August 4, 2015 (JUBA) – South Sudan said Tuesday it was conducting consultations to unveil home-grown peace deal with the armed opposition leadership under former vice president, Riek Machar, with indications that Juba had rejected the peace compromise proposal from mediators of the East African regional bloc, IGAD and its international partners.

Face to face talks between the South Sudanese government and rebels resume in the Ethiopian capital, Addis Ababa, on 13 January 2014 (Photo: AFP/Carl De Souza)
Face to face talks between the South Sudanese government and rebels resume in the Ethiopian capital, Addis Ababa, on 13 January 2014 (Photo: AFP/Carl De Souza)
“It’s no secret that the IGAD (Intergovernmental Authority on Development) has been less interested in allowing the parties to negotiate the terms of the agreement to end this conflict,” Mark Nyipuoch, the deputy speaker of the national assembly told Sudan Tribune Tuesday.

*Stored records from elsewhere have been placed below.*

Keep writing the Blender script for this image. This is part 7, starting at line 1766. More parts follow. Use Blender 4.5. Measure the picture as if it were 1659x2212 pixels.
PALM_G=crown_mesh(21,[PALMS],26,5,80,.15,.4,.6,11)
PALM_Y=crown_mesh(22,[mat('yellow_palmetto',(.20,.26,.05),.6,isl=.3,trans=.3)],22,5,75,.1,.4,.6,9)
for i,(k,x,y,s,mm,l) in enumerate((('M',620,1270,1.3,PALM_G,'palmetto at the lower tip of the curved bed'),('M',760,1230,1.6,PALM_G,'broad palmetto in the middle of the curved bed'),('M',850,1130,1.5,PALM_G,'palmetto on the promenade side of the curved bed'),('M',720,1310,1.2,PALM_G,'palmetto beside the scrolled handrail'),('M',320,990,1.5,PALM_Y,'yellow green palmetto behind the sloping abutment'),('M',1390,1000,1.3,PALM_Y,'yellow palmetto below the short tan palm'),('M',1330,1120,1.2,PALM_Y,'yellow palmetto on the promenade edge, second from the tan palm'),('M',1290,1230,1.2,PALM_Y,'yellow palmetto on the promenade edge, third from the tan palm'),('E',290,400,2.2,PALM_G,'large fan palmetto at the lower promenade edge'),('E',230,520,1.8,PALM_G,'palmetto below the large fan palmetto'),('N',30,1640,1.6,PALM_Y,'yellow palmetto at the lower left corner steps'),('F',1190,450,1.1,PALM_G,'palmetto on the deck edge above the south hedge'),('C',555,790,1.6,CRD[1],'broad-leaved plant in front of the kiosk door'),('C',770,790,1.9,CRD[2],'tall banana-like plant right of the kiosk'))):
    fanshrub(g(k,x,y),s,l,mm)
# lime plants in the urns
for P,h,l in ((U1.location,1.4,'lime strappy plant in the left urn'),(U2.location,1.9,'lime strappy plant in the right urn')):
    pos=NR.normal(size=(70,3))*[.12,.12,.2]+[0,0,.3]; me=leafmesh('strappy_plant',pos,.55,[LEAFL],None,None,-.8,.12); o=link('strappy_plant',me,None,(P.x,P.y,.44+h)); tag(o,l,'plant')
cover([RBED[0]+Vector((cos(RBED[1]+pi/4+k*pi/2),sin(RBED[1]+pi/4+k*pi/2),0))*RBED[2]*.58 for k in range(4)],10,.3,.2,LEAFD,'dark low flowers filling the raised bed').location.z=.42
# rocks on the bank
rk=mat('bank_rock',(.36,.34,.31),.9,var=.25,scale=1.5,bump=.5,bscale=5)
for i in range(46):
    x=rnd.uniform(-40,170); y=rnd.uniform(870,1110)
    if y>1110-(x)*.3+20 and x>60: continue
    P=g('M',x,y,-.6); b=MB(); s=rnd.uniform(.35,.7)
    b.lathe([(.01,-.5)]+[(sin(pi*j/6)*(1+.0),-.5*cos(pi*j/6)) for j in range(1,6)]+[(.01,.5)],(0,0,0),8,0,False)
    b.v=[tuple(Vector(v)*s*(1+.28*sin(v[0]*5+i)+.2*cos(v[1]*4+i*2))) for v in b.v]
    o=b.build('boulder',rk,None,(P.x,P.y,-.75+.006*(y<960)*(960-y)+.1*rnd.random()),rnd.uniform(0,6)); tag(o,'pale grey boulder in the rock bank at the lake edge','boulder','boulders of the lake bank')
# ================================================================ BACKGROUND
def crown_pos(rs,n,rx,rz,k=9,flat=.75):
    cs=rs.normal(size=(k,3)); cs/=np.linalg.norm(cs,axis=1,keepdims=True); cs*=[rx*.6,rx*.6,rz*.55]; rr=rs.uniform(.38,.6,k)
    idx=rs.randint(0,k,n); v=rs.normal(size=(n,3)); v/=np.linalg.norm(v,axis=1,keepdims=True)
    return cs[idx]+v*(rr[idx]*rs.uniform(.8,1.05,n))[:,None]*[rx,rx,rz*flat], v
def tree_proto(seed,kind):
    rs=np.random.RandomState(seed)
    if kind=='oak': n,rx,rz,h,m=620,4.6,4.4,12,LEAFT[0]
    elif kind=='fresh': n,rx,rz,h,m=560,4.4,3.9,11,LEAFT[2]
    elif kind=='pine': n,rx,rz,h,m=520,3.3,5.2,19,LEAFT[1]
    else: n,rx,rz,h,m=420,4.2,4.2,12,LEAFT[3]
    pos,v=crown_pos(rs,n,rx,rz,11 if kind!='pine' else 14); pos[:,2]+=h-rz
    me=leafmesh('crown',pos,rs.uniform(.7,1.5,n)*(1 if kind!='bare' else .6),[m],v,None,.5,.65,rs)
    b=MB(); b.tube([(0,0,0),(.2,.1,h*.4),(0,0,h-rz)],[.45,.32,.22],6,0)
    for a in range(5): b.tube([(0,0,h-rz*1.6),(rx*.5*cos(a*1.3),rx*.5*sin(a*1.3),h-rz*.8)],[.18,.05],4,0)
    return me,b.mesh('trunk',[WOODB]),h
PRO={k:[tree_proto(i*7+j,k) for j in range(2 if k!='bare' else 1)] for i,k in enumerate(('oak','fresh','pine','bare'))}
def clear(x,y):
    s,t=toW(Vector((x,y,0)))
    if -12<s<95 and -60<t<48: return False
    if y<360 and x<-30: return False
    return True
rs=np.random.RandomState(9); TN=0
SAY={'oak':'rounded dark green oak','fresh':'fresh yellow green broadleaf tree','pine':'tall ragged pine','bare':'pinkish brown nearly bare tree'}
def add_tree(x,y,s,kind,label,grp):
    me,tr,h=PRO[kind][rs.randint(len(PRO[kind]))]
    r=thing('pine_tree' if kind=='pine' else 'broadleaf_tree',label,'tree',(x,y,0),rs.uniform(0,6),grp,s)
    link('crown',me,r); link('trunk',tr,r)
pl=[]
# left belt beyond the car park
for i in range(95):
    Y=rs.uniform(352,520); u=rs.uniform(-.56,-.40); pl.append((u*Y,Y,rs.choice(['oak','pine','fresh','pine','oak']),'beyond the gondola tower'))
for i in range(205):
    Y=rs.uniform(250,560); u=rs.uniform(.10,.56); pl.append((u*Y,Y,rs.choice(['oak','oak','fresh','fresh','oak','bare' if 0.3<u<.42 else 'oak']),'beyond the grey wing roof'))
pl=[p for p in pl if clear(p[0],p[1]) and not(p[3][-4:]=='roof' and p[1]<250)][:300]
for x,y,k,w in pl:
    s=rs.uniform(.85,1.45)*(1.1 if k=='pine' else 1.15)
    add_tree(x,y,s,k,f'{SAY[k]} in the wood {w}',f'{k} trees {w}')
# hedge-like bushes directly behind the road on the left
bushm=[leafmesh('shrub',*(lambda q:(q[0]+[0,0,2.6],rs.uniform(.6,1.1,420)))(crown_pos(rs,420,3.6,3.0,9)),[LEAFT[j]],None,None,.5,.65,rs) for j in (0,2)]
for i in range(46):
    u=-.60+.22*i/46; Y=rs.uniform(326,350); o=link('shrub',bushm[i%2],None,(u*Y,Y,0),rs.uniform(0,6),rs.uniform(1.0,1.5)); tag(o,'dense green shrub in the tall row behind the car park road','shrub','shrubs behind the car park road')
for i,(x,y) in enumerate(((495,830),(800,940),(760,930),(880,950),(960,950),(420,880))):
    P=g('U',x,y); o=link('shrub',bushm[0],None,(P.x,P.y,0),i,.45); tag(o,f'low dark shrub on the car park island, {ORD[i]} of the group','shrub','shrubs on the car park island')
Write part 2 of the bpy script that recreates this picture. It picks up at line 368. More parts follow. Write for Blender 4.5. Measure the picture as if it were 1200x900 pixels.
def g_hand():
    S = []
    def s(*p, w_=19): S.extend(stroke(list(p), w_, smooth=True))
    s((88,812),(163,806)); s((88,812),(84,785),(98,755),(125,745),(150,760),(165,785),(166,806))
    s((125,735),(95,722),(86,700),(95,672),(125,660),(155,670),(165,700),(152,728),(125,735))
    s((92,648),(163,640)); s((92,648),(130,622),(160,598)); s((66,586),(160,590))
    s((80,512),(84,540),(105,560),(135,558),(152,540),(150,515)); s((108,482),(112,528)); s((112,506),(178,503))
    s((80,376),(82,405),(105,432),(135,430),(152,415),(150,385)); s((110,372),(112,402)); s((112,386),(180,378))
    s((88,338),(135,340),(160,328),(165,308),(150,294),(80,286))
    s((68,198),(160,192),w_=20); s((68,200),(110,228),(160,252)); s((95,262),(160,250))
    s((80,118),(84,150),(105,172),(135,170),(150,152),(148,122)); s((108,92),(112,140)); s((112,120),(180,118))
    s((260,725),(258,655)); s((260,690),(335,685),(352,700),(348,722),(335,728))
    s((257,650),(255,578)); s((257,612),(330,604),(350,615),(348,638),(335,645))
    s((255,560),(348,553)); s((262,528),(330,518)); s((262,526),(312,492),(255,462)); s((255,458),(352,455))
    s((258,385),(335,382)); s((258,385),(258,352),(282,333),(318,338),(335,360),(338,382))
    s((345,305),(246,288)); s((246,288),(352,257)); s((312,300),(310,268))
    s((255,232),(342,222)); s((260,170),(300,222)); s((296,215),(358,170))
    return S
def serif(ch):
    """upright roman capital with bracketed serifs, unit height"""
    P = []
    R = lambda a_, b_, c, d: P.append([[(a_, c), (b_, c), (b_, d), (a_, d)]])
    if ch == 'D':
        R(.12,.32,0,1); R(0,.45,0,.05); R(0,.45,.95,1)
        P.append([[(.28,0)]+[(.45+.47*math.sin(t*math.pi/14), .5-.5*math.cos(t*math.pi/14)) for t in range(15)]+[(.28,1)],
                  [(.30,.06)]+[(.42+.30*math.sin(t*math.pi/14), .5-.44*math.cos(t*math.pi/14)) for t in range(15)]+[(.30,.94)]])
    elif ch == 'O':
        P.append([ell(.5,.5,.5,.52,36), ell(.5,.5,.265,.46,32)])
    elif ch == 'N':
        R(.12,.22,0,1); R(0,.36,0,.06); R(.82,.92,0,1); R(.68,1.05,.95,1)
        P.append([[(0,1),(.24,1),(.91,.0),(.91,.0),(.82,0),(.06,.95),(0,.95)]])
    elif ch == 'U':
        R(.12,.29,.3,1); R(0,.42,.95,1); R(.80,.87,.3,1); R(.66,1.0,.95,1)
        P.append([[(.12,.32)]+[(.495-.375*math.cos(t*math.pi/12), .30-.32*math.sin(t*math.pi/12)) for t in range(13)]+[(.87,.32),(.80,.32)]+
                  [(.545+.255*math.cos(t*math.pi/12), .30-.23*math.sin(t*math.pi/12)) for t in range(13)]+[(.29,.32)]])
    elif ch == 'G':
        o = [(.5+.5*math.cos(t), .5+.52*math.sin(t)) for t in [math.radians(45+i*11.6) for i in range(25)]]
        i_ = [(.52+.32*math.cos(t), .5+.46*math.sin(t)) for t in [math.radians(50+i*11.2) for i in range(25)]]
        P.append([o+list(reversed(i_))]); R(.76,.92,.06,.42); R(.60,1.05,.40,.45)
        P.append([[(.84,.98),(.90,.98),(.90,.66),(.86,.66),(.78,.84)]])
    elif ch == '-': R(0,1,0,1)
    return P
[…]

The senior official of the ruling SPLM party claimed that the evidence of this “lack of interest” emanated from the recent IGAD-Plus proposal which he said divided the country and polarized the people instead of working out a way to bring them together.

He said there was need to give the two warring parties ample time for direct negotiations to come up with a home-grown solution rather than through imposed solution by the mediation.

“Bringing the two parties is a positive thing depending on the approach. A mediator is never a negotiator,” he said.

He strongly criticized the IGAD mediation for allegedly doing the same thing over and over again while expecting the same result.

“They are just working around the previous proposal and each time they come out, they give more divisive proposal,” he further claimed.

The parties, he said, should be allowed to negotiate so that they are able to reach an agreement to end “this senseless conflict.”

He said the government and the SPLM leadership were capable of ending the war with the rebels through peaceful dialogue without the help of the regional mediators.

“Riek Machar himself can negotiate directly with government without the involvement of any third party mediating the way to resolve this conflict. He [Machar] did that with the government of Sudan when he broke away from the movement in 1991 and then went and signed the 1997 Khartoum Peace Agreement and when he returned to the movement [he did the same],” Nyipuoch further stressed.

He added that the two agreements which Machar previously signed with Sudanese president Omer Al Bashir and late John Garang were never negotiated with the involvement of any third party.

The presidential spokesperson, Ateny Wek Ateny, separately told Sudan Tribune said president Kiir was still consultating with different groups and stakeholders in the country in order to come up with a unified position in response to the proposal of IGAD-Plus.

President Kiir, Ateny said, has also been soliciting ideas and inputs from independent opinion leaders and consulting leaders from all the 10 states in the country for guidance.

Ateny, however, revealed that despite the aforementioned continued consultations, the government had already rejected the regional proposal, claiming that the deal did not give the two sides an opportunity to sit down and negotiate over the contentious matters.

A host of outstanding issues on governance, security arrangements, various reforms, wealth sharing, accountability, justice and reconciliation as well as power sharing have remained unresolved between the two parties.

A face-to-face direct negotiations between president Kiir and opposition leader Machar collapsed on 6 March when they could not agree on almost every contentious matter in the negotiations to end the 20-month long civil war.

The two parties are expected to submit to IGAD-Plus results of their respective consultations by 6 August.